Aim
Identify the lines that include the word "objects", then copy all of them.

Data

----

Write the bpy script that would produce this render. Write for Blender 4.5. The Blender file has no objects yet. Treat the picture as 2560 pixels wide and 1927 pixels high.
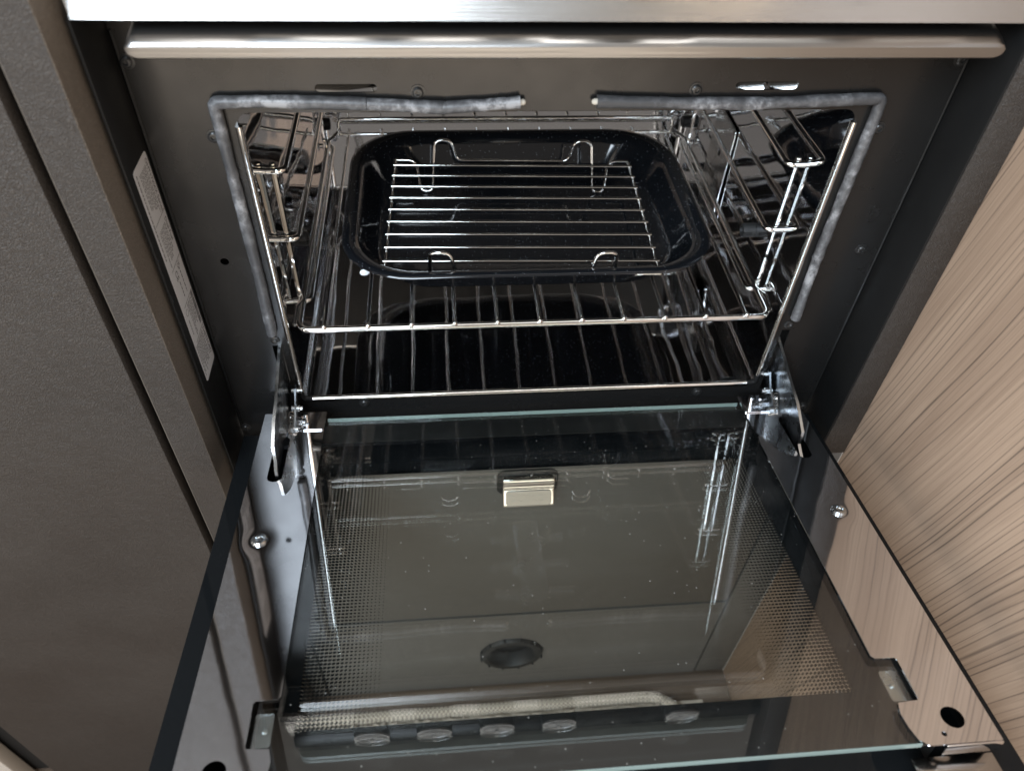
import bpy, bmesh, math, random
from mathutils import Vector, Matrix
from mathutils.geometry import tessellate_polygon
random.seed(7)
S = bpy.context.scene
COL = S.collection

# ------------------------------------------------------------------ camera
def cam_matrix():
    loc = Vector((-0.0829, -0.5022, 0.5340))
    pitch, yaw, roll = 0.8069, 0.1210, 0.0516
    fwd = Vector((math.sin(yaw)*math.cos(pitch), math.cos(yaw)*math.cos(pitch), -math.sin(pitch)))
    right = Vector((math.cos(yaw), -math.sin(yaw), 0)); up = right.cross(fwd)
    r2 = math.cos(roll)*right + math.sin(roll)*up
    u2 = -math.sin(roll)*right + math.cos(roll)*up
    m = Matrix((r2, u2, -fwd)).transposed().to_4x4()
    m.translation = loc
    return m
cd = bpy.data.cameras.new('camera'); cam = bpy.data.objects.new('camera', cd); COL.objects.link(cam)
cam.matrix_world = cam_matrix(); S.camera = cam
cd.sensor_width = 36; cd.lens = 1923.5/2560*36; cd.clip_start = .02; cd.clip_end = 60
cd.dof.use_dof = True; cd.dof.focus_distance = .66; cd.dof.aperture_fstop = 6.5

# ------------------------------------------------------------------ world, lamps, exposure
W = bpy.data.worlds.new('World'); S.world = W; W.use_nodes = True
bg = W.node_tree.nodes['Background']; bg.inputs[0].default_value = (.84, .765, .69, 1); bg.inputs[1].default_value = .36
def area(name, loc, aim, sx, sy, power, col):
    l = bpy.data.lights.new(name, 'AREA'); l.shape = 'RECTANGLE'; l.size = sx; l.size_y = sy; l.energy = power; l.color = col
    o = bpy.data.objects.new(name, l); COL.objects.link(o); o.location = loc
    o.rotation_euler = (Vector(aim)-Vector(loc)).to_track_quat('-Z', 'Y').to_euler(); return o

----

Solution to this problem
Write the bpy script that would produce this render. Write for Blender 4.5. The Blender file has no objects yet. Treat the picture as 2560 pixels wide and 1927 pixels high.
cd = bpy.data.cameras.new('camera'); cam = bpy.data.objects.new('camera', cd); COL.objects.link(cam)
    o = bpy.data.objects.new(name, l); COL.objects.link(o); o.location = loc